Social Awareness in Children: Teaching Them Right

Social Awareness is a fundamental aspect of Emotional Intelligence, as first proposed by known psychologist Daniel Goldman.  EQ involves essential life skills such as compassion, empathy, and a solid understanding of relationships. A healthy sense of social awareness, therefore, supports the development of these life skills because one is able to relate to people and situations better as they are able to employ compassion and empathy.

Educators and other proponents of SEL or social and emotional learning believe that success in life relies heavily on emotional intelligence. It is Goldman’s argument that emotional intelligence can be taught systematically in school, and modeled in the home. Though schools may have varying curriculum designs for different ages of school children, the targeted core competencies are the same: social awareness, self-management, relating to others, and responsibility for one’s decisions.

As parents, we can take the cue from SEL approaches and model skills and behaviors necessary in developing social awareness among our children in the home.

The Benefits of Social Awareness to Children

For children to grow up as adults with full control over their social and emotional skills, it is important to harness social awareness early in life. This can be achieved through the help of both SEL approaches integrated into traditional school-based education and encouraging this type of learning at home.

As adults, we may often overlook the life skills we’ve developed over the years. As these are skills we practice every day, we may be neglecting their real value to our lives and to how we relate with others. If a child is left to grow up having to learn life skills from what he witnesses in others, without guidance, and without structure, learning may be incomplete or, worse, it may even be impaired.

Empathy and the ability to understand others, particularly those from different backgrounds, are the most essential life skills needed in developing social awareness. Cultivating these skills in our children while they are young will help them significantly in learning how to cope with and relate to different situations and people, besides their own and themselves.
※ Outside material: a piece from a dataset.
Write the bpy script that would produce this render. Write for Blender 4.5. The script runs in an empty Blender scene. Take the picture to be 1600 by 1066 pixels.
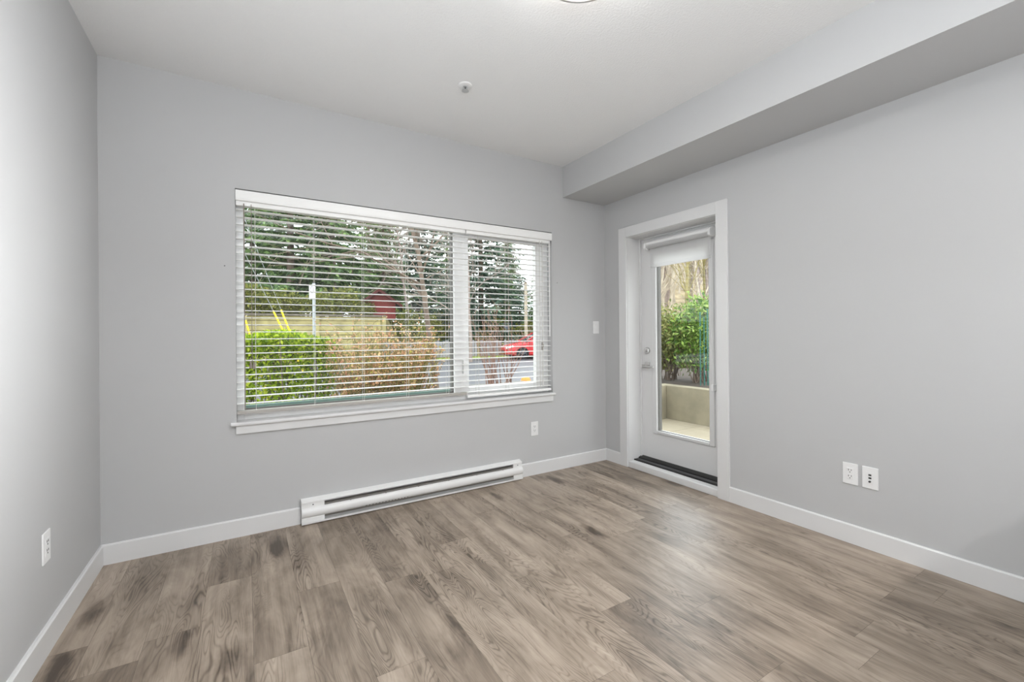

Social awareness benefits our children by:

  • Improving their ability to form solid friendships and relationships
  • Learning how to be compassionate and empathetic in their interactions with others
  • Allowing for a better understanding of individual strengths and weaknesses
  • Enhancing their social and emotional wellness

Skills that parents can teach children to develop their social awareness include:

  • Recognizing social cues to understand the feelings of others
  • Visualizing different perspectives
  • Empathy and compassion
  • Recognizing other people’s strengths and weaknesses
  • Gratitude
  • Relationship skills

3 Ways to Improve Children’s Social Awareness

mother and daughter talking

Challenging Your Child’s Understanding of Situations

Allow your child to watch you having conversations or in your interactions with different people. After each interaction, discuss with your child what they observed related to words, tone, body language, or facial expressions and how these elements are exchanged between the individuals interacting.

This is a good exercise to demonstrate to your child that when you treat another person with respect, it is rewarded in kind. Process their observations and emotions with them to make sure they are reading the different situations accurately.

Encouraging Participation in Group Activities

Enroll your child in age-appropriate classes that involve interaction with others. Non-competitive exercises are ideal, such as art, dancing, or yoga. Find activities that will develop their self-confidence independently while in interaction with others. In other words, it is their own skill that is being built upon without the pressure of gaining approval from others.

Movement activities for self-development done with others will help develop their social awareness through interaction and spatial awareness while being given the opportunity to self-manage stress or anxiety and understand more about strengths and opportunity areas.

Model Behavior and Skills

When you are able to demonstrate that compassion and empathy are reciprocated or rewarded, children are likely to follow your example. Modeling behaviors that show respect for others, not just to elders but everyone, will instill solid foundations for a child’s learning about empathy and human dignity.

The Universal Declaration of Human Rights is, in fact, founded on the protection of human dignity. Likewise, human dignity is the primary principle around which social catholic teaching by organizations such as CAPP-USA centers.  While a child may not be mature enough to grasp legal codes for human rights or social catholic teachings, inculcating the value of respect is never too soon to start on.

The home and schools’ effective emphasis on life skills related to social awareness will not only secure the foundations for emotional intelligence. It can equip a child substantially as he navigates through adolescence and young adulthood with the ability to regulate their emotions, manage stress, and relate and interact well with others.